Ford has agreed to one of the largest customs penalty settlements in recent U.S. history, according to the Justice Department. The automaker will pay $365 million to resolve allegations that it misclassified vehicles to gain a financial advantage on import tariffs.
Between April 2009 and March 2013, Ford declared that it was importing Transit Connect vans from Turkey for passenger use. However, the U.S. government alleges that the automaker was dishonest about this, aiming to pay the much lower 2.5 percent duty rate, instead of the 25 percent tariff, commonly referred to as the “chicken tax,” that the vans should have been subject to as cargo vehicles.
The Justice Department asserts that Ford misled U.S. Customs and Border Protection by incorporating “sham rear seats,” along with other temporary features, into the vehicles. According to the government’s allegations, upon arrival in America, these rear seats — which were “never intended to be, and never were, used to carry passengers” — were then removed, and the vans were reverted to their original two-seat cargo configuration.
Read: Ford May Pay U.S. $1.3 Billion Fine For Importing Transit As Passenger Van From Turkey
“When companies misclassify imports to avoid paying what they owe, they will be held accountable,” said Acting Associate Attorney General Benjamin C. Mizer. “Today’s settlement is a victory for American taxpayers and for our efforts to combat trade fraud and ensure compliance with United States trade laws.”
However, Ford maintains its innocence in this case, and said that it only agreed to the settlement to close the matter. In 2021, the Blue Oval had mentioned that it could face as much as $1.3 billion in penalties in this case.

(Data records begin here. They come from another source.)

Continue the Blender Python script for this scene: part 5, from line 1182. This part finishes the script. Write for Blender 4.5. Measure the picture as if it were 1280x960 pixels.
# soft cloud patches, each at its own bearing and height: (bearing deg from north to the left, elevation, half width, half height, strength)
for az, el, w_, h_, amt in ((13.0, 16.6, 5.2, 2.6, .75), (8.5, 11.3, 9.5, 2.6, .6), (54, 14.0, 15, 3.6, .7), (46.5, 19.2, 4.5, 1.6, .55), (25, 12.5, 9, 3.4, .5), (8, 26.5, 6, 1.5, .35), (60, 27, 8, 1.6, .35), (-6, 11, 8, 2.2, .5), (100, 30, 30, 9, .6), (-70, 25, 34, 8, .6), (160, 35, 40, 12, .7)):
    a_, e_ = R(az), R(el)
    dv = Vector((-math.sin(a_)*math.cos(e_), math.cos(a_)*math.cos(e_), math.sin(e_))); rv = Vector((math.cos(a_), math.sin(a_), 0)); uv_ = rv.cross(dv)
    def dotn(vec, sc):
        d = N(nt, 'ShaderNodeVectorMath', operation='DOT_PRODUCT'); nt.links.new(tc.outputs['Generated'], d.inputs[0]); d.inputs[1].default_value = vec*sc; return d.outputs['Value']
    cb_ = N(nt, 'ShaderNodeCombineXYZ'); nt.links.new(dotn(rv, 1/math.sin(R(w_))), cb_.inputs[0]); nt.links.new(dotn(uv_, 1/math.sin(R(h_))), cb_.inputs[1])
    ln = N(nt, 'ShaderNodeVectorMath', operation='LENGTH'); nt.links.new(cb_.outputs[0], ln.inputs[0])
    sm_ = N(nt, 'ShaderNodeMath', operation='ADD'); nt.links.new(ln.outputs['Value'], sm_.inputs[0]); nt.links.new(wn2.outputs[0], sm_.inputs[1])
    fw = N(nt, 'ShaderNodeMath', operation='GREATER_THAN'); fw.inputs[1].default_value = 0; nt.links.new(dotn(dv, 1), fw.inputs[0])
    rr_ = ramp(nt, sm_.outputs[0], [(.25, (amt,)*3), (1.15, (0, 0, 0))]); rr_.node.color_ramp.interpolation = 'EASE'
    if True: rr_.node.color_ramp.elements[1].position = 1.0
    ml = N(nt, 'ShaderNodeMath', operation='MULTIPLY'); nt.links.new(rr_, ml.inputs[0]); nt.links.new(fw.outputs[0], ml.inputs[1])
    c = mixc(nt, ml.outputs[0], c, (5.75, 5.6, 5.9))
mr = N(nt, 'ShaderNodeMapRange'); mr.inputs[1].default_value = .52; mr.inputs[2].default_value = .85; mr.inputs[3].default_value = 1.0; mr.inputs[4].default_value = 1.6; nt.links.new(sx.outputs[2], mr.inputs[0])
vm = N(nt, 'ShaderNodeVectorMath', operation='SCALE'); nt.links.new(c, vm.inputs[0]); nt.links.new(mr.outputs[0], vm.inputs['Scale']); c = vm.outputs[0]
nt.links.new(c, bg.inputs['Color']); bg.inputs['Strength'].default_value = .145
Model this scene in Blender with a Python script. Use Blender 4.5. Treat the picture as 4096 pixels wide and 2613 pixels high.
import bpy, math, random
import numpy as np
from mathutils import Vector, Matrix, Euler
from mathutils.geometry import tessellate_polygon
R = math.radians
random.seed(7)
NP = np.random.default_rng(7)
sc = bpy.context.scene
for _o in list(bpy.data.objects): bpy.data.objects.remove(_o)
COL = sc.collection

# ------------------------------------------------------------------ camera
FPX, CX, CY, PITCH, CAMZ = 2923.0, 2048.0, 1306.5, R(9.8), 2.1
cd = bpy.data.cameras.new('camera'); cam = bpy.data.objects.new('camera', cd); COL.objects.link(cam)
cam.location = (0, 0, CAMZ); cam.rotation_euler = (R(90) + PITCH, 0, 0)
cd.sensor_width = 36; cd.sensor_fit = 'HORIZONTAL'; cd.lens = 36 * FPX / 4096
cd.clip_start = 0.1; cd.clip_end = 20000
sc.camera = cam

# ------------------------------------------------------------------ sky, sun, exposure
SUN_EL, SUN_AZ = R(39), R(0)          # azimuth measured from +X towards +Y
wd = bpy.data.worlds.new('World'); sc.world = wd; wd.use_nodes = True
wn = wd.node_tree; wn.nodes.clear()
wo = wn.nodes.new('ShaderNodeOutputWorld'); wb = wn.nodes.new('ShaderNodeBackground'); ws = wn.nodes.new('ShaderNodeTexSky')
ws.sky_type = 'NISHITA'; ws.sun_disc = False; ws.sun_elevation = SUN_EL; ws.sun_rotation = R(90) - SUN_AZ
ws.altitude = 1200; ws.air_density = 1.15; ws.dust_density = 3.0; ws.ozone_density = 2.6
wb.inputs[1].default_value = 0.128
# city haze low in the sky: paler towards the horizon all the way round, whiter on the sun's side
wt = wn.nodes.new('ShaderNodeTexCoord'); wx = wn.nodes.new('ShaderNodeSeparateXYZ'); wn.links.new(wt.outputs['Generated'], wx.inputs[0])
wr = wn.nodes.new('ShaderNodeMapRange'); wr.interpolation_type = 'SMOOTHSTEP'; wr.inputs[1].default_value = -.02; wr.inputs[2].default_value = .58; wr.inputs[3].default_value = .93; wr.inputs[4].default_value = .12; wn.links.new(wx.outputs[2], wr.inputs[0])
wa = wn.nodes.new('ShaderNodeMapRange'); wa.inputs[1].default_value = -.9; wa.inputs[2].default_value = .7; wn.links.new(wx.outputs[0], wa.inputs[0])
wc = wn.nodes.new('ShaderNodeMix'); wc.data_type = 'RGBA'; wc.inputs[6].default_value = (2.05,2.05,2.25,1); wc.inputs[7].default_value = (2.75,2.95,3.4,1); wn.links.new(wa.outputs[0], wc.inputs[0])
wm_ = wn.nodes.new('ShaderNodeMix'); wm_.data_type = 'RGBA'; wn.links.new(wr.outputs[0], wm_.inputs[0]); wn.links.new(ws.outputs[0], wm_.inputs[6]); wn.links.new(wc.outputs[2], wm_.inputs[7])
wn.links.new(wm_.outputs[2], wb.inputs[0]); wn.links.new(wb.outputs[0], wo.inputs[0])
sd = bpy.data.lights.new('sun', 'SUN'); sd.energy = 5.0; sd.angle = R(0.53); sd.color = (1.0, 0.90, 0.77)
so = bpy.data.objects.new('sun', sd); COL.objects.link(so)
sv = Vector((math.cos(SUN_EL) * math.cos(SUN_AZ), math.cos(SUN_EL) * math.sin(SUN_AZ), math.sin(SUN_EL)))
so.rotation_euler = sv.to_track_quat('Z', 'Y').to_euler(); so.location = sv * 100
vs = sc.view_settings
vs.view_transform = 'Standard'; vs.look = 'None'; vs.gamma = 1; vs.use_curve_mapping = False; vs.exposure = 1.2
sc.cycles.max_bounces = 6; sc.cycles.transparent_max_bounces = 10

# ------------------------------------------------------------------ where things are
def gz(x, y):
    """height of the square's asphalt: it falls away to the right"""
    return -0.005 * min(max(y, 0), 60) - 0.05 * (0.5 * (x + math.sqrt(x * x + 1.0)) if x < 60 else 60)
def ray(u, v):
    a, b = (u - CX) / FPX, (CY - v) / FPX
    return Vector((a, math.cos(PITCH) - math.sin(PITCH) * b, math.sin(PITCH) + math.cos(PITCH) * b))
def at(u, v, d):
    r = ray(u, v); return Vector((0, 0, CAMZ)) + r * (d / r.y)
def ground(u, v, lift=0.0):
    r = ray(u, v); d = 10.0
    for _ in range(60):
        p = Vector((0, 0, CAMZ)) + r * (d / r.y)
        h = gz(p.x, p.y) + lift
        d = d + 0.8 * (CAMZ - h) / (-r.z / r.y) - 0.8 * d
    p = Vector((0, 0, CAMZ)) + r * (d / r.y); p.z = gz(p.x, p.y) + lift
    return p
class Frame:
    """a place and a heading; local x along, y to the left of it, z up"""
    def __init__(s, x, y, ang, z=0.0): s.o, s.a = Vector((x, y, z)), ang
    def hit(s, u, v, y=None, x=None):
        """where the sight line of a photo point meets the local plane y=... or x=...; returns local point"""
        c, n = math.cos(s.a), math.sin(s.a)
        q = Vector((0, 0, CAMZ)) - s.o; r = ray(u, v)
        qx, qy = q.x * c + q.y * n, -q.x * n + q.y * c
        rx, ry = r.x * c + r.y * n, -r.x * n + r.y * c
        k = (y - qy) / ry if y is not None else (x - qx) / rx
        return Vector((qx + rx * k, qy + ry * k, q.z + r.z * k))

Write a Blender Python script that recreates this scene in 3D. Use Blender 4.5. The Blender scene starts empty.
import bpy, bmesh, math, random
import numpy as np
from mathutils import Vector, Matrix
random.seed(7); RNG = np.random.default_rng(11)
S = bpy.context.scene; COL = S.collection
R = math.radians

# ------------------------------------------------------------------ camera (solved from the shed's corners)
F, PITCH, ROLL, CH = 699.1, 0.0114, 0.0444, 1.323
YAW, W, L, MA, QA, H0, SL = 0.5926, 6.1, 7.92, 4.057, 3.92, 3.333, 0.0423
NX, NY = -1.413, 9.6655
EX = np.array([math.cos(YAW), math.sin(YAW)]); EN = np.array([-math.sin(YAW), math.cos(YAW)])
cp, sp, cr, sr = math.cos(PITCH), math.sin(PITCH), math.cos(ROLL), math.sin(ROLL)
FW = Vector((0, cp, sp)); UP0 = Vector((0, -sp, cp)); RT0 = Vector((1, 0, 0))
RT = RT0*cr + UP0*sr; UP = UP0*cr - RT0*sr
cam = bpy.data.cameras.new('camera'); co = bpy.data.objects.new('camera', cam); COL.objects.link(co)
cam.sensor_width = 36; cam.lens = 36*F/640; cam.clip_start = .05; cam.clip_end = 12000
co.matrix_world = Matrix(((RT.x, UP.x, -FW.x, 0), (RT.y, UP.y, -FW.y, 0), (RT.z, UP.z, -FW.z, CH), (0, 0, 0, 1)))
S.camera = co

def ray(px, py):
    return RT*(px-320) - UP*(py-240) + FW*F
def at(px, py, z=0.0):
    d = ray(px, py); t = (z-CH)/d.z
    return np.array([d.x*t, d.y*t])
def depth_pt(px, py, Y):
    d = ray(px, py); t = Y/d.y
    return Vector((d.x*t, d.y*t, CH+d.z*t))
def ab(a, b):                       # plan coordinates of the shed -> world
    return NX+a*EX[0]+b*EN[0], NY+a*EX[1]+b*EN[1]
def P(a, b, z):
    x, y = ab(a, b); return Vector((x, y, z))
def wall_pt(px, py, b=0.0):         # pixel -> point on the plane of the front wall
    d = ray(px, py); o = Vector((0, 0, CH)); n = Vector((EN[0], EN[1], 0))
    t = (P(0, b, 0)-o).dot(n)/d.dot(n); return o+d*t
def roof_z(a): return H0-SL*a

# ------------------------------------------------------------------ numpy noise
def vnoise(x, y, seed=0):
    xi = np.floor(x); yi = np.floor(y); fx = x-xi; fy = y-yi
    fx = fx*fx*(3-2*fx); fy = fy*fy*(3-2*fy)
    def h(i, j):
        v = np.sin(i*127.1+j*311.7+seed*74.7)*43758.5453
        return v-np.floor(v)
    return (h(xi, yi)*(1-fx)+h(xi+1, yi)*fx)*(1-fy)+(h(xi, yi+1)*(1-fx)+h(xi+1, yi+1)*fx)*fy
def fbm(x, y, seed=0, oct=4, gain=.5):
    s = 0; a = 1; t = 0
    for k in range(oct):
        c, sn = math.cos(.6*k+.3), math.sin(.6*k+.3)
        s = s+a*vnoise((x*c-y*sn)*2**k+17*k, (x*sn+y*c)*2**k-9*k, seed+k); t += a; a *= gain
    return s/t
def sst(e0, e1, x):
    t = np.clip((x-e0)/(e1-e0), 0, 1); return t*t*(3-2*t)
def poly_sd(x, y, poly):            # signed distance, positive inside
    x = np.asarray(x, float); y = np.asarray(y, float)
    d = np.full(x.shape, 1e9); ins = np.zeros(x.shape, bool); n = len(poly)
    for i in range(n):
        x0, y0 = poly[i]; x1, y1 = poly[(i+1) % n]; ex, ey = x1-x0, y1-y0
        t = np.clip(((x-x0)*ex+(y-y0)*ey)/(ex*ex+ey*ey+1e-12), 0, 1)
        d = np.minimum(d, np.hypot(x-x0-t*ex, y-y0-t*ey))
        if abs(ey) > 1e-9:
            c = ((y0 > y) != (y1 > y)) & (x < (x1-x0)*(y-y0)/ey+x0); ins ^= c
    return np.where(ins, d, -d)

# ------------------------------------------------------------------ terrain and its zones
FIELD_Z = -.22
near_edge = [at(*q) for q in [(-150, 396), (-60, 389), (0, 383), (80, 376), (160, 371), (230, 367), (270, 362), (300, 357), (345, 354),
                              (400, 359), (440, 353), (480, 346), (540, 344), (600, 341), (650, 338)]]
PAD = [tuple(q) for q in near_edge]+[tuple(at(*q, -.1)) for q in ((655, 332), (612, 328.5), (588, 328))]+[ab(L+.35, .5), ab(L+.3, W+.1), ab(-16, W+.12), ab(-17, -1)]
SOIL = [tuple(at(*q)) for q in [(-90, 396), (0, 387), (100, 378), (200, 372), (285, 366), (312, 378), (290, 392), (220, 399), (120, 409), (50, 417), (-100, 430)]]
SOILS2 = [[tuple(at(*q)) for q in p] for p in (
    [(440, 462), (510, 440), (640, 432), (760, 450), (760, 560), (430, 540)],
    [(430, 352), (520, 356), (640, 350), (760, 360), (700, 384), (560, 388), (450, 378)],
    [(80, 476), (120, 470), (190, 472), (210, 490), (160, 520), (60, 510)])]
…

“Ford strongly disagrees with many of the characterizations in the DOJ’s statement and admits no liability in this matter,” a Ford spokesperson told Reuters. “But in the interest of moving on from this complex, decade-old dispute, we have agreed to settle the matter once and for all.”
The U.S. claimed that Ford violated the Tariff Act of 1930 by by misrepresenting the classification of its vehicles. The 25 percent tariff on light trucks, which the automaker purportedly attempted to evade, originated from a trade dispute in the 1960s. This dispute arose in response to tariffs imposed by France and West Germany on the importation of U.S. chicken. The tariff is popularly referred to as the “chicken tax” and is applied to foreign-made light trucks and vans.